> _YOUR INSTRUCTIONS_
Extract, exactly as written, all lines of the material below from the line that includes "Keep writing the" through its last line.
[PROVIDED RECORDS start]
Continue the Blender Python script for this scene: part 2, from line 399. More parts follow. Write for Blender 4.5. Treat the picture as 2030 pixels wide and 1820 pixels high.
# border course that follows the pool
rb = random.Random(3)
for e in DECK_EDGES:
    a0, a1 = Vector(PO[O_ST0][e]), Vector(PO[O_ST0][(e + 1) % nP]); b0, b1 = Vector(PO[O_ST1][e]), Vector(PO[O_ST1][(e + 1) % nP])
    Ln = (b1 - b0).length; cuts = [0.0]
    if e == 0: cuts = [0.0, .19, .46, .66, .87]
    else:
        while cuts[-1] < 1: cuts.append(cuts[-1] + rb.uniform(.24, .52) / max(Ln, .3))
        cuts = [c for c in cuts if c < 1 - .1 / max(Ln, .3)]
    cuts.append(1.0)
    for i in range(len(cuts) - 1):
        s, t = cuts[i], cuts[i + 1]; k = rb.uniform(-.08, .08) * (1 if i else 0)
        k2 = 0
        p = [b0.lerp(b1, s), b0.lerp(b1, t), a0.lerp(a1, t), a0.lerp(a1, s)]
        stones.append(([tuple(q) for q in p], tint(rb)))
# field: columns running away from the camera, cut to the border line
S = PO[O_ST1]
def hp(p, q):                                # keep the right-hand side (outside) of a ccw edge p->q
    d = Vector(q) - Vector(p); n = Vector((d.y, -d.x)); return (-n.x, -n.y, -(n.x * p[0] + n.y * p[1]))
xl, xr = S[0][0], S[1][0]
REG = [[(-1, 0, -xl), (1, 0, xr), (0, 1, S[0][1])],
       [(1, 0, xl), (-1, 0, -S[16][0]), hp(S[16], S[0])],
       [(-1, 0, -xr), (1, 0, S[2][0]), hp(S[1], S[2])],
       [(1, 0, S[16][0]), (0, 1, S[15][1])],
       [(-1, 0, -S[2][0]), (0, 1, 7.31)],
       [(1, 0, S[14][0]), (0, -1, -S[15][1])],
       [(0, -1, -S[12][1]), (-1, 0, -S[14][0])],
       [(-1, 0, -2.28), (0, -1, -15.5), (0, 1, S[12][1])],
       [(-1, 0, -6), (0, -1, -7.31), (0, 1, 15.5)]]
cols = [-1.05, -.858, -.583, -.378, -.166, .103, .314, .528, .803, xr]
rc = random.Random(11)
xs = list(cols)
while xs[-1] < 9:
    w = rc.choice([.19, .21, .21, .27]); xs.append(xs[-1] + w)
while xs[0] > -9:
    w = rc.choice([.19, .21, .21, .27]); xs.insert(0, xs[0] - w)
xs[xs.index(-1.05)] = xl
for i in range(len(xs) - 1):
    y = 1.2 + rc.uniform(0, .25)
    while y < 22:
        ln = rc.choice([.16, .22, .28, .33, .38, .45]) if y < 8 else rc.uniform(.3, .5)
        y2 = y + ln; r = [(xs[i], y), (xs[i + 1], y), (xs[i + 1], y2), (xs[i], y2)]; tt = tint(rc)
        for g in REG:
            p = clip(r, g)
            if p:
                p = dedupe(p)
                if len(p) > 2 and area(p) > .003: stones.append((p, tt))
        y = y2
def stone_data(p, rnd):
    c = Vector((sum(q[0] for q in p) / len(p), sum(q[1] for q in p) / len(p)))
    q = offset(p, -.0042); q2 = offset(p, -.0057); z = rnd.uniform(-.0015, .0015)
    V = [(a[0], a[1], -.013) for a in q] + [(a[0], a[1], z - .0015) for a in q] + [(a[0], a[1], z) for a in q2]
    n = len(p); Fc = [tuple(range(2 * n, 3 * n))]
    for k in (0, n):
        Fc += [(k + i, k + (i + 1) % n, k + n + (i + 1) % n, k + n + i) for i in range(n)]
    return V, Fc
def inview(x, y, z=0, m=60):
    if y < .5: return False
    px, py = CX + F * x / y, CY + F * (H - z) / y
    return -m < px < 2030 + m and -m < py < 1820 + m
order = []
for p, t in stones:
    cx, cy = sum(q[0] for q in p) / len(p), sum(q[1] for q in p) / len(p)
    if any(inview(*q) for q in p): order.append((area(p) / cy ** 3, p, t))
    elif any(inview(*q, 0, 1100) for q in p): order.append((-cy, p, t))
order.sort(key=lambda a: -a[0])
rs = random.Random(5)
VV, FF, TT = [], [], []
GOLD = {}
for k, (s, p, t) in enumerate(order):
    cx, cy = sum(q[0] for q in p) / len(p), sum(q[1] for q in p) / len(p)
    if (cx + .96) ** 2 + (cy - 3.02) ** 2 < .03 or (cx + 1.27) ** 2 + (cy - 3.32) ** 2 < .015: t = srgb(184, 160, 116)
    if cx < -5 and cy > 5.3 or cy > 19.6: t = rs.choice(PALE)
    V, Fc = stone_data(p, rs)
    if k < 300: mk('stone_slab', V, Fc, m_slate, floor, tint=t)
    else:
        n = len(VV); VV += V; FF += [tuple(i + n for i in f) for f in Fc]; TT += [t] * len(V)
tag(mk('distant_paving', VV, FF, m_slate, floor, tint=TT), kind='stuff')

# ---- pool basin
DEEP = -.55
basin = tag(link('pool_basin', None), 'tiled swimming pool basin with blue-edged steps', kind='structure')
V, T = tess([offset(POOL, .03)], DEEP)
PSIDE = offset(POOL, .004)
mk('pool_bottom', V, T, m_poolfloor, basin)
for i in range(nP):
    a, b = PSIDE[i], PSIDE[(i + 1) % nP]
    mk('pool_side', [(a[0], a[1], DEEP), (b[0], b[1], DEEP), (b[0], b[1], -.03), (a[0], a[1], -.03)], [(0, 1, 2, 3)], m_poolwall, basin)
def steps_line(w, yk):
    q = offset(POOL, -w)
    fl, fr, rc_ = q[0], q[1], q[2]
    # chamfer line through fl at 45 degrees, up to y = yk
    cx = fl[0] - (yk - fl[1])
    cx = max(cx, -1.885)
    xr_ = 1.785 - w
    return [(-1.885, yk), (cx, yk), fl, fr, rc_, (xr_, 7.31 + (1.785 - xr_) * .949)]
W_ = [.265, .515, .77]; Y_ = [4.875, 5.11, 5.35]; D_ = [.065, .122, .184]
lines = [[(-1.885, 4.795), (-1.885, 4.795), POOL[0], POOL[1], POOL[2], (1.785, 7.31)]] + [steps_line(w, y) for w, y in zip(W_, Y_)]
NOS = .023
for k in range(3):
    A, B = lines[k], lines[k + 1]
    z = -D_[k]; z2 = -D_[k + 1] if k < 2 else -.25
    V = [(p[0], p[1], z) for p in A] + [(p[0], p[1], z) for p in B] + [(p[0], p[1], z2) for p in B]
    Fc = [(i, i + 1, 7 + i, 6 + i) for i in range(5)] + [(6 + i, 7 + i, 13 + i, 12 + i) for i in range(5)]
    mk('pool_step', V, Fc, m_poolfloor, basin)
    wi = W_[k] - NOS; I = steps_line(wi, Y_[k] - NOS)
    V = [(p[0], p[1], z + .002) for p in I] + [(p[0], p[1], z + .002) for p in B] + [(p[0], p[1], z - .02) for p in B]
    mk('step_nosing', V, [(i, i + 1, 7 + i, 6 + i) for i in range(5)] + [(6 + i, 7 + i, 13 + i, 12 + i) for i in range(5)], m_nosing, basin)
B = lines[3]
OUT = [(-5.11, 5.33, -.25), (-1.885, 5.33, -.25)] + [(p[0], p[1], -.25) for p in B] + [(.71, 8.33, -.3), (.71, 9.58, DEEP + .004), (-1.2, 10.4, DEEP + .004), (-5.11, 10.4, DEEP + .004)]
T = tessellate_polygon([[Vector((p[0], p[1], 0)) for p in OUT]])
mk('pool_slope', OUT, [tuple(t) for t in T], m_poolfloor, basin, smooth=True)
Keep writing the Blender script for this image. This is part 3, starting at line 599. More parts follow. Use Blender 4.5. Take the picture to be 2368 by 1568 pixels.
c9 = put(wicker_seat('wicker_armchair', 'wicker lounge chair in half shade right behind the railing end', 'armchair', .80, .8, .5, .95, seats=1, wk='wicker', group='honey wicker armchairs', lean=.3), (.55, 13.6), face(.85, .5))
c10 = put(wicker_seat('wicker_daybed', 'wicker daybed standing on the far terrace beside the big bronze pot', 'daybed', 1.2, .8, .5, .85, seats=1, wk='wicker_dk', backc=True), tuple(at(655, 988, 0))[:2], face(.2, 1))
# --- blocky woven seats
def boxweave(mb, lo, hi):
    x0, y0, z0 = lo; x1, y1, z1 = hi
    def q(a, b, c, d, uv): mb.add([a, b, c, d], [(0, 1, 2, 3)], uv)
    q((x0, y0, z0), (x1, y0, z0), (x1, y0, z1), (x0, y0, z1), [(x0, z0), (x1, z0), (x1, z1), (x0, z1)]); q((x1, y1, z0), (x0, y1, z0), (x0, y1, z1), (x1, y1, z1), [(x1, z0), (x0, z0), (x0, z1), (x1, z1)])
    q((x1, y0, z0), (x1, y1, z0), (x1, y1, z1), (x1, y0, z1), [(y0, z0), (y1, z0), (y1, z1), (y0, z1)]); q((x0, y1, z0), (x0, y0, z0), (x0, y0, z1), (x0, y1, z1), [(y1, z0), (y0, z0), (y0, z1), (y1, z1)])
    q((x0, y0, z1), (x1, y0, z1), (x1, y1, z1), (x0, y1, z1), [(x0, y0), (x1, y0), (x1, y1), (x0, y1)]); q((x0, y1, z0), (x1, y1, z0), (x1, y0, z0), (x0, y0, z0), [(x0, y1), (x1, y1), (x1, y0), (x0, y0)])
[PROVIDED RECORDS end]
> _OUTPUT FOR THIS TASK_
Keep writing the Blender script for this image. This is part 3, starting at line 599. More parts follow. Use Blender 4.5. Take the picture to be 2368 by 1568 pixels.
c9 = put(wicker_seat('wicker_armchair', 'wicker lounge chair in half shade right behind the railing end', 'armchair', .80, .8, .5, .95, seats=1, wk='wicker', group='honey wicker armchairs', lean=.3), (.55, 13.6), face(.85, .5))
c10 = put(wicker_seat('wicker_daybed', 'wicker daybed standing on the far terrace beside the big bronze pot', 'daybed', 1.2, .8, .5, .85, seats=1, wk='wicker_dk', backc=True), tuple(at(655, 988, 0))[:2], face(.2, 1))
# --- blocky woven seats
def boxweave(mb, lo, hi):
    x0, y0, z0 = lo; x1, y1, z1 = hi
    def q(a, b, c, d, uv): mb.add([a, b, c, d], [(0, 1, 2, 3)], uv)
    q((x0, y0, z0), (x1, y0, z0), (x1, y0, z1), (x0, y0, z1), [(x0, z0), (x1, z0), (x1, z1), (x0, z1)]); q((x1, y1, z0), (x0, y1, z0), (x0, y1, z1), (x1, y1, z1), [(x1, z0), (x0, z0), (x0, z1), (x1, z1)])
    q((x1, y0, z0), (x1, y1, z0), (x1, y1, z1), (x1, y0, z1), [(y0, z0), (y1, z0), (y1, z1), (y0, z1)]); q((x0, y1, z0), (x0, y0, z0), (x0, y0, z1), (x0, y1, z1), [(y1, z0), (y0, z0), (y0, z1), (y1, z1)])
    q((x0, y0, z1), (x1, y0, z1), (x1, y1, z1), (x0, y1, z1), [(x0, y0), (x1, y0), (x1, y1), (x0, y1)]); q((x0, y1, z0), (x1, y1, z0), (x1, y0, z0), (x0, y0, z0), [(x0, y1), (x1, y1), (x1, y0), (x0, y0)])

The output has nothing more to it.